EXERCISE OBJECTIVE:
Quote every line from the top of the listing down to and including the line that contains "S.view_settings.use_curve_mapping = False".

+ + + + + + +

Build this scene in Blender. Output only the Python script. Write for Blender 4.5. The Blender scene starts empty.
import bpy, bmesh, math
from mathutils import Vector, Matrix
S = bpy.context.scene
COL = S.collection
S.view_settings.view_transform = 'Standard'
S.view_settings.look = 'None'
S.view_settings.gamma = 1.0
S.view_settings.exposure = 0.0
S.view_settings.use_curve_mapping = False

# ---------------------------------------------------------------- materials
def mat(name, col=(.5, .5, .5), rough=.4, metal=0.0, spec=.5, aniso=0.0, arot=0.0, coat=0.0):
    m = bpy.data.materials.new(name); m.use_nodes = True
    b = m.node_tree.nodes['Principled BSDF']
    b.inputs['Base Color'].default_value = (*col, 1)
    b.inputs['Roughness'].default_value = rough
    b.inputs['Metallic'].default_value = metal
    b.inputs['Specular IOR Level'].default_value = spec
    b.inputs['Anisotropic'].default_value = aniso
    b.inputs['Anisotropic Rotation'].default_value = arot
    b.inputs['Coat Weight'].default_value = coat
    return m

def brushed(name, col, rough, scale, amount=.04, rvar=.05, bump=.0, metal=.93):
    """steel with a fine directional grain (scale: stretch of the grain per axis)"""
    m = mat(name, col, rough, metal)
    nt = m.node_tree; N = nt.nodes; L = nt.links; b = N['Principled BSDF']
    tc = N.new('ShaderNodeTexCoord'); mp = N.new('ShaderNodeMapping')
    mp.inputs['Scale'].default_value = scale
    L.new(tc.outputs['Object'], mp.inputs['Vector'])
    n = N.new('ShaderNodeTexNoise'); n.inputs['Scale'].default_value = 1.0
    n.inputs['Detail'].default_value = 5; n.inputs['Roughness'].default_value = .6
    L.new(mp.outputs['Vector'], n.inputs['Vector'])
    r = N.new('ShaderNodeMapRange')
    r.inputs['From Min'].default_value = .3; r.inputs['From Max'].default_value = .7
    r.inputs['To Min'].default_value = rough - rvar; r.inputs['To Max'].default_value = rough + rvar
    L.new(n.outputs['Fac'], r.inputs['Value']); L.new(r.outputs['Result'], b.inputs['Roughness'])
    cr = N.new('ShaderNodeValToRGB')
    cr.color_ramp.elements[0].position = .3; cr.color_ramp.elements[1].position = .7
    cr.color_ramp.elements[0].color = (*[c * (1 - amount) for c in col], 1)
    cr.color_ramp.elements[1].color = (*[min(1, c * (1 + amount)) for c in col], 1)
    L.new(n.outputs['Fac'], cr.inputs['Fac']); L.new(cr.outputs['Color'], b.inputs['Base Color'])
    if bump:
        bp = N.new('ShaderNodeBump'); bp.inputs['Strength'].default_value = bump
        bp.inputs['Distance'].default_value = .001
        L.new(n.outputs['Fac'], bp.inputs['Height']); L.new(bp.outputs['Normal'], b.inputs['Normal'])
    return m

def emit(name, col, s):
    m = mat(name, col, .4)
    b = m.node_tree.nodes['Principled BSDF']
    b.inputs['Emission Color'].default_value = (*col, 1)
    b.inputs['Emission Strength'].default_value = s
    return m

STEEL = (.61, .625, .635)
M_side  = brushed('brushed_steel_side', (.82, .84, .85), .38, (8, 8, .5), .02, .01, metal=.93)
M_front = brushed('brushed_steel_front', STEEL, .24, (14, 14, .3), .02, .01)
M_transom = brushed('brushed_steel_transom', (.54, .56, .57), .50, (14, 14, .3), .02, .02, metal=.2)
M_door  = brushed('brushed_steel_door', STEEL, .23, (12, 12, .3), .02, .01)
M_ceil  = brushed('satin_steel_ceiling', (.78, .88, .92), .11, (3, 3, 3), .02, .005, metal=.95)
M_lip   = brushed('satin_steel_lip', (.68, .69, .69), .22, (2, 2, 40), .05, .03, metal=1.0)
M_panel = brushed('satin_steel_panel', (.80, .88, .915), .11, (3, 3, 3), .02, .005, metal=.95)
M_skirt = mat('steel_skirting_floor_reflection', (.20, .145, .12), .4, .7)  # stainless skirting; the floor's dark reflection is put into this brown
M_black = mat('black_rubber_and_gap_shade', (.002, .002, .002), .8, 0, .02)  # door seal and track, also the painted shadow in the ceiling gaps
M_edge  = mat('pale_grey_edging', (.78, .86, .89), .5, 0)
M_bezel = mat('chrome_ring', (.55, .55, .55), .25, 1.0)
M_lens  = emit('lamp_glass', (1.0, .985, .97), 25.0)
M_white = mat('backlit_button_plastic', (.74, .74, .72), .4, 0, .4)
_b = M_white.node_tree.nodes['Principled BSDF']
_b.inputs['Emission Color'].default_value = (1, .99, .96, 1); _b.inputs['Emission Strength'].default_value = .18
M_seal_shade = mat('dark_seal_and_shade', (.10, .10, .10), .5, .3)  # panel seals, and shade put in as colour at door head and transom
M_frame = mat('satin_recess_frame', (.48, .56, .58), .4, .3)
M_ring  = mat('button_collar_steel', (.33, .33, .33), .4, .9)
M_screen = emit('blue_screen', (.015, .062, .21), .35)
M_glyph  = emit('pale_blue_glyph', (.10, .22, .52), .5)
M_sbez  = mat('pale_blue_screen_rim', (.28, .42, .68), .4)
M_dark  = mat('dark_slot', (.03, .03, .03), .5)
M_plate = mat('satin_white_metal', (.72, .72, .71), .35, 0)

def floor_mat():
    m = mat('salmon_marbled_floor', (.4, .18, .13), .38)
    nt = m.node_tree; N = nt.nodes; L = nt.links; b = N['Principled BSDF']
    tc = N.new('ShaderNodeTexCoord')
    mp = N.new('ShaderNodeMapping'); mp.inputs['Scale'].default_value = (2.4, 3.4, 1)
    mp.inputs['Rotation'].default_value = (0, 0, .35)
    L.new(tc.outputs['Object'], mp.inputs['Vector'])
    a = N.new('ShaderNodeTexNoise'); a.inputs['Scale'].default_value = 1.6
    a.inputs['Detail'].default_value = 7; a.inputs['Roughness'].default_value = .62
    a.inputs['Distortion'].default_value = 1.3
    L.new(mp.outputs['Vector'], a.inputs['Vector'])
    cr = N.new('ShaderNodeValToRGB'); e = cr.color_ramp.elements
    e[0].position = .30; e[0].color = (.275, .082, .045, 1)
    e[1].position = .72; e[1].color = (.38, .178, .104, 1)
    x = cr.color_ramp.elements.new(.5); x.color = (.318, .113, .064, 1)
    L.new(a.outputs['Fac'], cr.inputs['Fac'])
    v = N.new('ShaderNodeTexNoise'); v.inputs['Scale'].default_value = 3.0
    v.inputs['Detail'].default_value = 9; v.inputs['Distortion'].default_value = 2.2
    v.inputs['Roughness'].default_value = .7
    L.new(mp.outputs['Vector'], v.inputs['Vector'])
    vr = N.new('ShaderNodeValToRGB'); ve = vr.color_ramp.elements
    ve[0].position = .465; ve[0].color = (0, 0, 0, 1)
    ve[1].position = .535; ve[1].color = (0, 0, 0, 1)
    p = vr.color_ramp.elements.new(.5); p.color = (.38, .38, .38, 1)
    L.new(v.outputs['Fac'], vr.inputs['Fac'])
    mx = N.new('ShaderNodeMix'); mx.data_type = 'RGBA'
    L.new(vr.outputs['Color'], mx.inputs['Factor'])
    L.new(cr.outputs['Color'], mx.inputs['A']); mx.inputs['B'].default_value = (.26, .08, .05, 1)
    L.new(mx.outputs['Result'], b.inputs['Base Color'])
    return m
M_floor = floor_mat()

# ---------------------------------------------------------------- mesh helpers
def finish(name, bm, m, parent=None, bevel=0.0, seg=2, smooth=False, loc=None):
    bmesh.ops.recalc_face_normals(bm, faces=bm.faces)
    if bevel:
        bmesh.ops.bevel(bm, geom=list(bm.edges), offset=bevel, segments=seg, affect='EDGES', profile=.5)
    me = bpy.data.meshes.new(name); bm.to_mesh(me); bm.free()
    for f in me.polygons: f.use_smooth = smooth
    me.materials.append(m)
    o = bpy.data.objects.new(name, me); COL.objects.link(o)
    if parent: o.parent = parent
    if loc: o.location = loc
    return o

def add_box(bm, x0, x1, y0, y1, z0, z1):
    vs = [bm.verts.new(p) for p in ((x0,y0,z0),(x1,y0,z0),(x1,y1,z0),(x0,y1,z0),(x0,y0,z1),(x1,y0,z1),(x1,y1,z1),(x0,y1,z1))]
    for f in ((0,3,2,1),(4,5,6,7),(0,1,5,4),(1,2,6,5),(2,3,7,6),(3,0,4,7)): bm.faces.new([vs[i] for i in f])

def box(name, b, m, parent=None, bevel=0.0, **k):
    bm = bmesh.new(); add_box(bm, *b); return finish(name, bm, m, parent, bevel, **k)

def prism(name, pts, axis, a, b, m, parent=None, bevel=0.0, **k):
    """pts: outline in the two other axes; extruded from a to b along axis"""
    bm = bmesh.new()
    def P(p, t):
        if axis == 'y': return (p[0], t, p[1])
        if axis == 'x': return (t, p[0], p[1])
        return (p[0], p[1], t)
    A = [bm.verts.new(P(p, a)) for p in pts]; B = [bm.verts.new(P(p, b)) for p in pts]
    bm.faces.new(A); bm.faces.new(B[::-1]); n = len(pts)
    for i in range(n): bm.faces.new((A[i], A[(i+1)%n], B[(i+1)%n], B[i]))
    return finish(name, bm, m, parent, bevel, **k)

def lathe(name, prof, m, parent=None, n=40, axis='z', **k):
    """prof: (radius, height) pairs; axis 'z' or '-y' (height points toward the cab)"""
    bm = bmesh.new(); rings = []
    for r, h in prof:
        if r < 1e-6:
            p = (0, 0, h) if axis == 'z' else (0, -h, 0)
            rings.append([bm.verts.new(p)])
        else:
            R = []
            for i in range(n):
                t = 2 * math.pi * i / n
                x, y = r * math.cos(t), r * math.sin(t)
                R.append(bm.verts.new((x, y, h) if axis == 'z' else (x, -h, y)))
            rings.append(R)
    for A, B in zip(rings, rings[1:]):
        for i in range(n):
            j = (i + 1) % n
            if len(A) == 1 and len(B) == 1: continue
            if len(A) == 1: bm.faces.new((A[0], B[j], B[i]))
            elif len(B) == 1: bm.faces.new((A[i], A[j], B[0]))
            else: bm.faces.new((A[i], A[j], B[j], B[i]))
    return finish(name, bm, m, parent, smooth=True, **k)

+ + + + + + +

CORRECT RESULT:
Build this scene in Blender. Output only the Python script. Write for Blender 4.5. The Blender scene starts empty.
import bpy, bmesh, math
from mathutils import Vector, Matrix
S = bpy.context.scene
COL = S.collection
S.view_settings.view_transform = 'Standard'
S.view_settings.look = 'None'
S.view_settings.gamma = 1.0
S.view_settings.exposure = 0.0
S.view_settings.use_curve_mapping = False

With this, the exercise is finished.